The German marque ended the race in Jeddah positioned as the fifth-best team on the road, with George Russell sixth and Lewis Hamilton languishing in ninth place.
Mercedes upheld a consistent deficit in the high-speed sweeps in the opening sector, which carried into the race as Hamilton got stuck behind McLaren’s Lando Norris.
Following the end of proceedings, Mercedes boss Toto Wolff admitted that the team had a correlation problem between the simulation suggestions and the race track.
Mercedes Trackside Engineering Director Andrew Shovlin has reiterated the Austrian’s assessment that the squad has a “fundamental” problem with its W15 challenger.
“Fundamentally the limitations that we had in qualifying and the race, they were broadly the same for both,” Shovlin elucidated in Mercedes’ post-race debrief video.
“So it’s telling you it’s not a small difference, it’s not a tiny bit of camber or a spring or bar here and there, it’s something more fundamental that we need to dig into and understand.”
While Hamilton had sampled a more loaded rear wing on his car in the final practice session, both Mercedes drivers opted to run a lower downforce configuration.
Shovlin has ruled out Mercedes sacrificing straight-line speed to tame its high-speed weakness, despite revealing it was losing “three or four tenths” in those areas.
“We were actually one of the fastest cars, if not the fastest car, in a straight line,” Shovlin acknowledged.
“So we’re on quite a light wing level and what we could do is slow ourselves down in sector two and three to try and recover a bit of that time in sector one. But ideally we’d like to keep that and work out a way to try and improve sector one by means other than just putting a load more downforce on the car and then paying the price for it on the straight.”
Shovlin has pinpointed three reasons contributing to Mercedes’ latest conundrum but highlighted that a lack of overall grip was the main shortfall compared to its rivals.
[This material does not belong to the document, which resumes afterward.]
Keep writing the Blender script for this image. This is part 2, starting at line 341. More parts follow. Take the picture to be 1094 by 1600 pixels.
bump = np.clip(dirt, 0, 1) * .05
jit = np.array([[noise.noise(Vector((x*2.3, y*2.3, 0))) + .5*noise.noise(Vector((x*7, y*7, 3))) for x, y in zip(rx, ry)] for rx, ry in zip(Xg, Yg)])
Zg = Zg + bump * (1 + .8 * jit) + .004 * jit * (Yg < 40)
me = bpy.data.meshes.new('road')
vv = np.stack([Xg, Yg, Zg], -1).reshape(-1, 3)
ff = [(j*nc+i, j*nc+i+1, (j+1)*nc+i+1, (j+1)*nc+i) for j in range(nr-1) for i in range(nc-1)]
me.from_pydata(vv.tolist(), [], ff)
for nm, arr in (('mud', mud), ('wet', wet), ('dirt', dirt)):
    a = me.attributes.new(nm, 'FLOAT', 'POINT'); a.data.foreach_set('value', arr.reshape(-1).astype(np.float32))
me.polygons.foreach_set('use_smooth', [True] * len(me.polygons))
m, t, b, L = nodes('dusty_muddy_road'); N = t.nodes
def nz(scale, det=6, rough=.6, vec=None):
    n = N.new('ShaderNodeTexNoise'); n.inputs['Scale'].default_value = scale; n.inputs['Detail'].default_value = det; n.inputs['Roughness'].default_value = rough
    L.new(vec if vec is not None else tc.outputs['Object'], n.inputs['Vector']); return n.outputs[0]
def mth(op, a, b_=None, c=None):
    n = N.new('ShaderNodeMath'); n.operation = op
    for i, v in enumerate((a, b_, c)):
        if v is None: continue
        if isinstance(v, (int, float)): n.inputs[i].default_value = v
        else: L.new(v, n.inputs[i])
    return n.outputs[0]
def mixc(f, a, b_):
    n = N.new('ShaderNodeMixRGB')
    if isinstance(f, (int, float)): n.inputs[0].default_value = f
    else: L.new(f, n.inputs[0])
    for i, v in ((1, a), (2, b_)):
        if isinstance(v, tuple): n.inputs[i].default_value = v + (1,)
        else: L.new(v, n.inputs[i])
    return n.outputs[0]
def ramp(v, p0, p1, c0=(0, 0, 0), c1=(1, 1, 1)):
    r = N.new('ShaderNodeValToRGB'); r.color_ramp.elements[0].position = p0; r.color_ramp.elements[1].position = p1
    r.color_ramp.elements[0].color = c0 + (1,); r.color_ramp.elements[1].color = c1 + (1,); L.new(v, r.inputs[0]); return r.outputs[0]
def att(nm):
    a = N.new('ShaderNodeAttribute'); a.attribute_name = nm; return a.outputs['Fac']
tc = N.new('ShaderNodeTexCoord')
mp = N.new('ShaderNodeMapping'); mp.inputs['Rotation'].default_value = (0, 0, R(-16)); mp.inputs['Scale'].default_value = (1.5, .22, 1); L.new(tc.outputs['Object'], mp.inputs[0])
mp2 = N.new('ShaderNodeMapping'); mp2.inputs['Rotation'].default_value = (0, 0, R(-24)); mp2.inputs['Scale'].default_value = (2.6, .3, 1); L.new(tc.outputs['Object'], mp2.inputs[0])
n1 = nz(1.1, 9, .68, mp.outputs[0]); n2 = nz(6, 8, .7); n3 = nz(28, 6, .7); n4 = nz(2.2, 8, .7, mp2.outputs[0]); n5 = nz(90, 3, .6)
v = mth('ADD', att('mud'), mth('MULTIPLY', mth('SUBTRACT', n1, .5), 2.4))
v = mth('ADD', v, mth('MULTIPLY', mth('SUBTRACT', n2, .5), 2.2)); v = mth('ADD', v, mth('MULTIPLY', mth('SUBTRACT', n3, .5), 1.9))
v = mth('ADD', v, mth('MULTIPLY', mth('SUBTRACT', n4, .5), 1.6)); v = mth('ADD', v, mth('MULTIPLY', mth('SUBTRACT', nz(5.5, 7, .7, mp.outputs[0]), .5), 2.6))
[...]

“One of them was the balance wasn’t great,” he noted. “So those very fast corners, the walls aren’t particularly far away [are] the ones where the driver wants a lot of confidence and quite often we were snapping to oversteer if they really leant on the tyres. You can easily imagine how unsettling that is for the for the drivers. That was a factor in qualifying and the race.
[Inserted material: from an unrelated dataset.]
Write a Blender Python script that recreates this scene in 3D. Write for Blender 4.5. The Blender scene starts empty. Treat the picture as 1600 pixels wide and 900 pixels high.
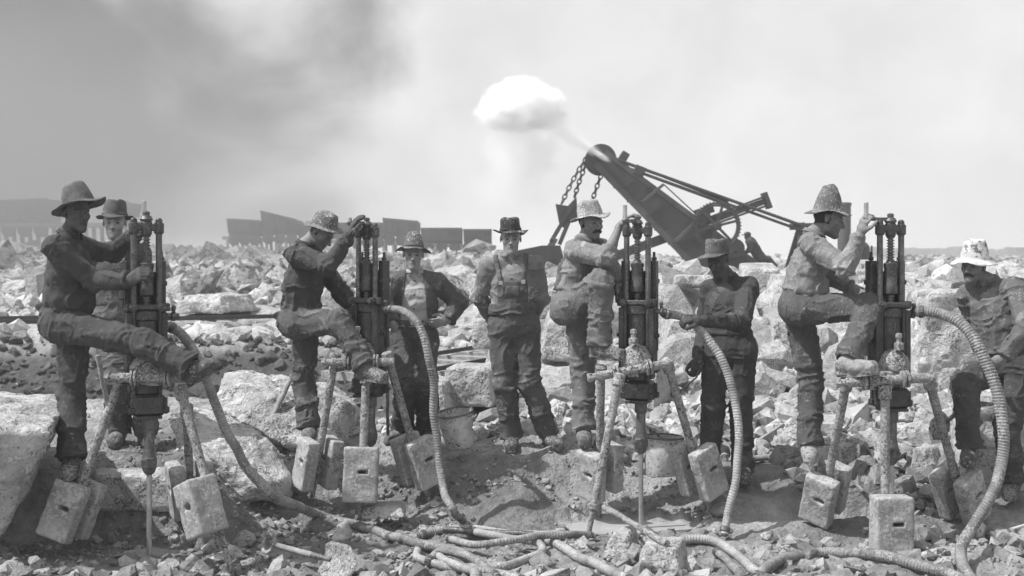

“In qualifying we were also suffering a bit with the bouncing. That was less of a problem in the race: There’s more fuel in the car, you’re going a bit slower and that seemed to calm it down and it wasn’t such an issue.
“Then the big one is we don’t really have enough grip there. So that’s one of the things that we are working hard on this week because Melbourne has a similar nature of corners. We’re doing a lot of work to try and understand why did we not seem to have the grip of some of our close competitors.”
With a two-week break ahead of the next round in Australia, Shovlin has explained that Mercedes is committed to trawling through the data to unlock solutions.
“There’s definitely data that we’re picking through from Jeddah,” said Shovlin.
“We’re also looking at data from the Bahrain race and the Bahrain test and we’ll come up with a plan for how we approach free practice in Melbourne.
“But it’s not just based on what we did in Jeddah. There’s a lot of work going on within the aerodynamics department, vehicle dynamics department, we’re trying to design some experiments there that will hopefully give us a direction that’s good for performance.”